- PROBLEM DETAILS -
From the listing that follows, output everything exactly except the pictures.
**** MATERIAL PROVIDED ****
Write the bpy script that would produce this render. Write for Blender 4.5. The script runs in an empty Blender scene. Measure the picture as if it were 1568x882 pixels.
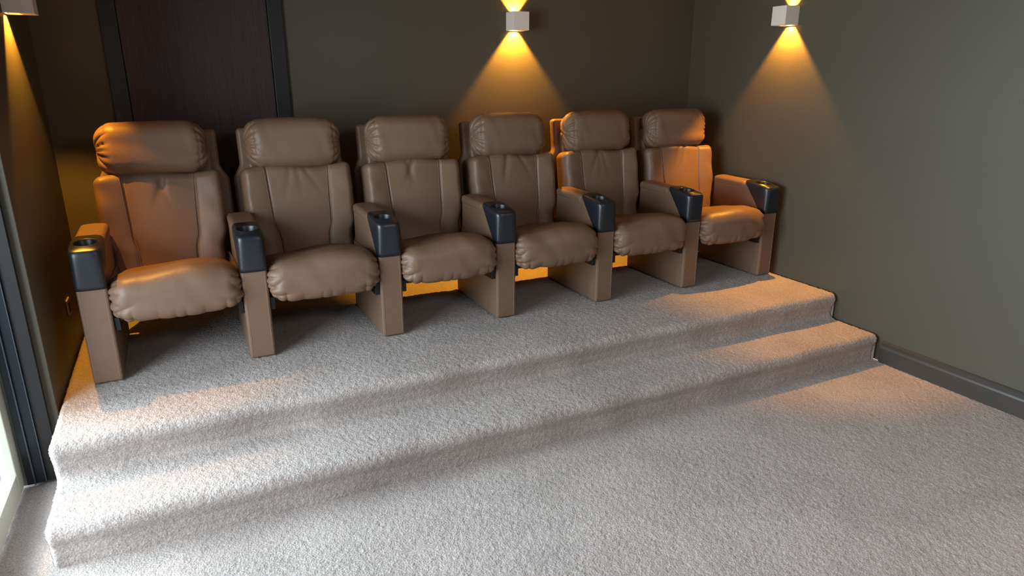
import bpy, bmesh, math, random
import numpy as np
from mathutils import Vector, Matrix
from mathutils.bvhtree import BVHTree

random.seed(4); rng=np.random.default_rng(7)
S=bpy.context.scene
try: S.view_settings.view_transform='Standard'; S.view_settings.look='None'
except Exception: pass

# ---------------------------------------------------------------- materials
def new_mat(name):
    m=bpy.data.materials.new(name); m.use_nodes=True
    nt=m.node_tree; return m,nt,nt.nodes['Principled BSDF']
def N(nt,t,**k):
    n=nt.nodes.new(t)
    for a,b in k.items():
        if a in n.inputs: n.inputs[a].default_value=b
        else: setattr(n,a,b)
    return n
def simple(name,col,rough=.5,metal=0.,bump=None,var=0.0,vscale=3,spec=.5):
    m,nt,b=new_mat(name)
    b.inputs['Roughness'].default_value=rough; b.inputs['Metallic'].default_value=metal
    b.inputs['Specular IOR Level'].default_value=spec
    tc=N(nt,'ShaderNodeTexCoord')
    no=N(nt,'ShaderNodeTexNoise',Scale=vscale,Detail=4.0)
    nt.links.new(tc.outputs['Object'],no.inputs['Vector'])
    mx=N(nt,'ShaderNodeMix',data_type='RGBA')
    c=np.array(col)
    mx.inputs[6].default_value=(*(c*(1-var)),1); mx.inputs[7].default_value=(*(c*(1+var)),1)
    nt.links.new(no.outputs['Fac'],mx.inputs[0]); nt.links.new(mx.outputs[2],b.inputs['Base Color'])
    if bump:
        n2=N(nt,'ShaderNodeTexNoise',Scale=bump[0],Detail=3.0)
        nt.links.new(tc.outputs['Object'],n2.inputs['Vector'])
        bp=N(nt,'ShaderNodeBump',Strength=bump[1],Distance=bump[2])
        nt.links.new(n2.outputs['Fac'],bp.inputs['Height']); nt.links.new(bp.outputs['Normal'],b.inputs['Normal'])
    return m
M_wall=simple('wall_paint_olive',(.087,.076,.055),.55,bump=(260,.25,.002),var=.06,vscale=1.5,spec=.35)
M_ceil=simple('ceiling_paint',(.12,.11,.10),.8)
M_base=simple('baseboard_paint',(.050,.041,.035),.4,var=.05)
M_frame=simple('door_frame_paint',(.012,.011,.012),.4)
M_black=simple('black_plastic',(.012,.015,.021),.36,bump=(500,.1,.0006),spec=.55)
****
- OUTPUT -
Write the bpy script that would produce this render. Write for Blender 4.5. The script runs in an empty Blender scene. Measure the picture as if it were 1568x882 pixels.
import bpy, bmesh, math, random
import numpy as np
from mathutils import Vector, Matrix
from mathutils.bvhtree import BVHTree

random.seed(4); rng=np.random.default_rng(7)
S=bpy.context.scene
try: S.view_settings.view_transform='Standard'; S.view_settings.look='None'
except Exception: pass

# ---------------------------------------------------------------- materials
def new_mat(name):
    m=bpy.data.materials.new(name); m.use_nodes=True
    nt=m.node_tree; return m,nt,nt.nodes['Principled BSDF']
def N(nt,t,**k):
    n=nt.nodes.new(t)
    for a,b in k.items():
        if a in n.inputs: n.inputs[a].default_value=b
        else: setattr(n,a,b)
    return n
def simple(name,col,rough=.5,metal=0.,bump=None,var=0.0,vscale=3,spec=.5):
    m,nt,b=new_mat(name)
    b.inputs['Roughness'].default_value=rough; b.inputs['Metallic'].default_value=metal
    b.inputs['Specular IOR Level'].default_value=spec
    tc=N(nt,'ShaderNodeTexCoord')
    no=N(nt,'ShaderNodeTexNoise',Scale=vscale,Detail=4.0)
    nt.links.new(tc.outputs['Object'],no.inputs['Vector'])
    mx=N(nt,'ShaderNodeMix',data_type='RGBA')
    c=np.array(col)
    mx.inputs[6].default_value=(*(c*(1-var)),1); mx.inputs[7].default_value=(*(c*(1+var)),1)
    nt.links.new(no.outputs['Fac'],mx.inputs[0]); nt.links.new(mx.outputs[2],b.inputs['Base Color'])
    if bump:
        n2=N(nt,'ShaderNodeTexNoise',Scale=bump[0],Detail=3.0)
        nt.links.new(tc.outputs['Object'],n2.inputs['Vector'])
        bp=N(nt,'ShaderNodeBump',Strength=bump[1],Distance=bump[2])
        nt.links.new(n2.outputs['Fac'],bp.inputs['Height']); nt.links.new(bp.outputs['Normal'],b.inputs['Normal'])
    return m
M_wall=simple('wall_paint_olive',(.087,.076,.055),.55,bump=(260,.25,.002),var=.06,vscale=1.5,spec=.35)
M_ceil=simple('ceiling_paint',(.12,.11,.10),.8)
M_base=simple('baseboard_paint',(.050,.041,.035),.4,var=.05)
M_frame=simple('door_frame_paint',(.012,.011,.012),.4)
M_black=simple('black_plastic',(.012,.015,.021),.36,bump=(500,.1,.0006),spec=.55)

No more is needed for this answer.